Northern California Cops Are Arming Themselves With Sweet Ass Nunchucks Instead Of Batons

NBC- Cops in a northern California town are to be equipped with nunchakus — the weapon mastered by Bruce Lee — in order to “more compassionately gain compliance” from suspects. Police officers in Anderson will use them to deal with people who are uncooperative during arrests. Nunchakus have been used by other police forces in the past. They usually comprise two bars tied by a metal chain. “The Anderson Police Department is implementing the police nunchaku as a tool to more effectively arrest, control, and subdue non-compliant suspects,” Chief Michael Johnson told NBC News. “The nunchaku can be deployed to more compassionately gain compliance from a suspect through pain application opposed to striking, as customary with the side-handled or straight baton.” Anderson is home to about 10,000 people and is located about 150 miles north of Sacramento. Its force has 20 police officers, according to the Los Angeles Times. “In an era where the general public is extremely sensitive to police techniques and use of force issues, [nunchakus offer] another force option that may offset some of the more aggressive perceptions the public has about police intervention,” Johnson added.

 

If you haven’t watched the video above you have to.

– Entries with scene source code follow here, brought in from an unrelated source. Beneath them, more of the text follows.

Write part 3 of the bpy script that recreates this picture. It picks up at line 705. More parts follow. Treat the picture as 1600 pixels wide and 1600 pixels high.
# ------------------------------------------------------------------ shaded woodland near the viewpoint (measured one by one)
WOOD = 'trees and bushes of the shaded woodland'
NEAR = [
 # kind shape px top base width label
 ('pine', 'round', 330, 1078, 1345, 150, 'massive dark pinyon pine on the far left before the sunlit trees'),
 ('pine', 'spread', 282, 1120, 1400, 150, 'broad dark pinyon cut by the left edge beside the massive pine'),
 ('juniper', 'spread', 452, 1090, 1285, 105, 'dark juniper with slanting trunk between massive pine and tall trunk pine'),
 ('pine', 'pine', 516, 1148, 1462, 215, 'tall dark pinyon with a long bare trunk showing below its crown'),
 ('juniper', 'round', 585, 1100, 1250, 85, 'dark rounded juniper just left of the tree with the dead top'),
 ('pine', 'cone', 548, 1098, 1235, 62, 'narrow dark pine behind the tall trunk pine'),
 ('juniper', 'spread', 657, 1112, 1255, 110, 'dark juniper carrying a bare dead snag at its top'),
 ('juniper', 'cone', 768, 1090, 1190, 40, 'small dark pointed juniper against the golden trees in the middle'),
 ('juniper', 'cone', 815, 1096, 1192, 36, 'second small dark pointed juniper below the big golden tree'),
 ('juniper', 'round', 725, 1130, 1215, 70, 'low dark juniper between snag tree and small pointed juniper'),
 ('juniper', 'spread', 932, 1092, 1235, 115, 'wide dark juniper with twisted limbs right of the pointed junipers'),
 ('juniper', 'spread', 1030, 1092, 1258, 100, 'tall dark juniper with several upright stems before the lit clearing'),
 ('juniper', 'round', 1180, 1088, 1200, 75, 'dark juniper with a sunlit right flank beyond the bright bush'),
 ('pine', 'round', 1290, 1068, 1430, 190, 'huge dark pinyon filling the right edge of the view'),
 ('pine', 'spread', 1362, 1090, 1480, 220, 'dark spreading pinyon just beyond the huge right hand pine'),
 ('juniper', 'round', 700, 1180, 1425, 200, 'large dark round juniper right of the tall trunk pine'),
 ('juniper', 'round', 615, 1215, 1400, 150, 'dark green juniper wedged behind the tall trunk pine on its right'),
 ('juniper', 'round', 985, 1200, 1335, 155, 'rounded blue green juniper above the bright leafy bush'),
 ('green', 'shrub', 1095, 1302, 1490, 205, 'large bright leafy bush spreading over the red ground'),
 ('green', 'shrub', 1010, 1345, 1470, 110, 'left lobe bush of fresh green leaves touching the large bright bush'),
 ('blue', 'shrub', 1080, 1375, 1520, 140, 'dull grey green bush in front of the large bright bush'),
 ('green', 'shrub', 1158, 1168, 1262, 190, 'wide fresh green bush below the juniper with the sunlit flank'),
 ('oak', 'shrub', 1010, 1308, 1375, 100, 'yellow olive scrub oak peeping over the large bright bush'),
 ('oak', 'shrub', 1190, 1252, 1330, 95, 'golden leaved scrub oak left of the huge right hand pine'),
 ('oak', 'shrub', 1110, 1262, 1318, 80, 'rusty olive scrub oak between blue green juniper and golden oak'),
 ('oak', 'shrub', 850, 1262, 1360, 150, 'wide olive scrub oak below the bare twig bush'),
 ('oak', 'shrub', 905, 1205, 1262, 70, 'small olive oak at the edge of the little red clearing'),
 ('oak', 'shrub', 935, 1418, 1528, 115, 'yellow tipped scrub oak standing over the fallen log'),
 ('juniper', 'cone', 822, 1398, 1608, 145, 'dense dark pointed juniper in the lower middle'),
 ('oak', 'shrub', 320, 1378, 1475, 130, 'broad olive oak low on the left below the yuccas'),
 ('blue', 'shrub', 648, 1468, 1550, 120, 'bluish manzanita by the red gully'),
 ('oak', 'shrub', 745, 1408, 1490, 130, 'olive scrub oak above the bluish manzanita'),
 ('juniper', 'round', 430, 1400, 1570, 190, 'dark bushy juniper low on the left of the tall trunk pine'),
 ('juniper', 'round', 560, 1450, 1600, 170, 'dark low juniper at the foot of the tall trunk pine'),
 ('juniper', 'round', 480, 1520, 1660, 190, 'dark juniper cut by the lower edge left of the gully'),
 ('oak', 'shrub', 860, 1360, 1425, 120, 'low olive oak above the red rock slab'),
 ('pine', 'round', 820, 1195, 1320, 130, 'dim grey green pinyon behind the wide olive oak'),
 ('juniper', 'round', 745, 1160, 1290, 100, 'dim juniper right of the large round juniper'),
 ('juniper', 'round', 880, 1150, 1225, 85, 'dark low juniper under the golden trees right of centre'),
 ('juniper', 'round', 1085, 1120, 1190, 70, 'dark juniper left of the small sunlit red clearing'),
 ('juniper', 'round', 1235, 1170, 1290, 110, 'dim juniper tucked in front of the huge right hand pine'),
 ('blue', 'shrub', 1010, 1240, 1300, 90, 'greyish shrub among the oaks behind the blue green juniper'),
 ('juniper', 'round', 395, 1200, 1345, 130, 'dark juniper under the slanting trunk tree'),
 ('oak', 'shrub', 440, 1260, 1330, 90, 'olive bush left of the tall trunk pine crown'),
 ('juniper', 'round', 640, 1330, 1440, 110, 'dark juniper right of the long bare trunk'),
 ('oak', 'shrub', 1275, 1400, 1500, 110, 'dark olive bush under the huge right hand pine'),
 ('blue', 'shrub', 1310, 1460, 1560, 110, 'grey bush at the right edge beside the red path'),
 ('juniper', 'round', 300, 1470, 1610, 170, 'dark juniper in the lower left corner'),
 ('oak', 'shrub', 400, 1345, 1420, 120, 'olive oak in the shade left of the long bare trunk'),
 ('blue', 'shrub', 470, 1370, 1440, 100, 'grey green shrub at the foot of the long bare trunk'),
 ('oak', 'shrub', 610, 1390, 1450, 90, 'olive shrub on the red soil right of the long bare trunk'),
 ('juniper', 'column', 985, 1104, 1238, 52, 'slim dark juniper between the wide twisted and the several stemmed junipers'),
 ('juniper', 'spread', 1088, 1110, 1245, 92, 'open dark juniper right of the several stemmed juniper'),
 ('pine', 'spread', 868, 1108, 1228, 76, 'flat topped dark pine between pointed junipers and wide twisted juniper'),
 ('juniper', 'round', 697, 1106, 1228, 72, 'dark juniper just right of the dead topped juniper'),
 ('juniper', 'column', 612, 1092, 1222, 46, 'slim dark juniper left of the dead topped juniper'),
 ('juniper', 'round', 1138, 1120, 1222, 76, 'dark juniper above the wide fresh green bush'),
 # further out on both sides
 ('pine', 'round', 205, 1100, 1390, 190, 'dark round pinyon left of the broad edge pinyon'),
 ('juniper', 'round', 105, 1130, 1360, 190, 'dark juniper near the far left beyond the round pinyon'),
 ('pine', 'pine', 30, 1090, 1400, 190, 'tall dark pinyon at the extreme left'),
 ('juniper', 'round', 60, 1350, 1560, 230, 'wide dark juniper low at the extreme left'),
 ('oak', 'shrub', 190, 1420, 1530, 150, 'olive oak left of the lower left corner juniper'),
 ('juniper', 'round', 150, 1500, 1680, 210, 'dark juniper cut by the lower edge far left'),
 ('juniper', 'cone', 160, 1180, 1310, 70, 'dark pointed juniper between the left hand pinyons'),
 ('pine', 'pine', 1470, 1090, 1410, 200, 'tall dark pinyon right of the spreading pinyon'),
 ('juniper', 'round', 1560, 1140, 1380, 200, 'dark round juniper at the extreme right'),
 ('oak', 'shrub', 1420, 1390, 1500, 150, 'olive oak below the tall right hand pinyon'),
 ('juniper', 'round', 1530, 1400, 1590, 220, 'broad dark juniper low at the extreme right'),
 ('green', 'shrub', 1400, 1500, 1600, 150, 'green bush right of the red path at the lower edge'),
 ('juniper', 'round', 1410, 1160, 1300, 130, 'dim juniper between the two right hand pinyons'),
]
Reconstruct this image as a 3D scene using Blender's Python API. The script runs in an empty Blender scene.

A pudgy cop putting a hot reporter in all sorts of weird positions with the nunchucks. At any second I thought a porn was gonna break out between that police officer and that big-nosed smoke. You could cut the sexual tension with a butter knife. The last part where he has the nunchucks wrapped around her ankle? So seductive I could barely handle it. I like this nunchuck idea though because I, like every other police officer on that force, was a young boy once and nunchucks were and continue to be the SHIT. Any person who can look me in the face and say they didn’t want to be Michelangelo from the Ninja Turtles at one point in their lives is a bold faced liar. Everybody wants to throw down with nunchucks. Everybody. And these cops can say they’re arming themselves with nunchucks so it’s easier to subdue potential threats blah blah blah or whatever their reasoning is. Lies. They’re arming themselves with nunchucks so they can look awesome when they beat the shit out of a guy Bruce Lee-style for DWB. I get it. Batons are old news. These cops and their nunchucks are gonna be the talk of the town.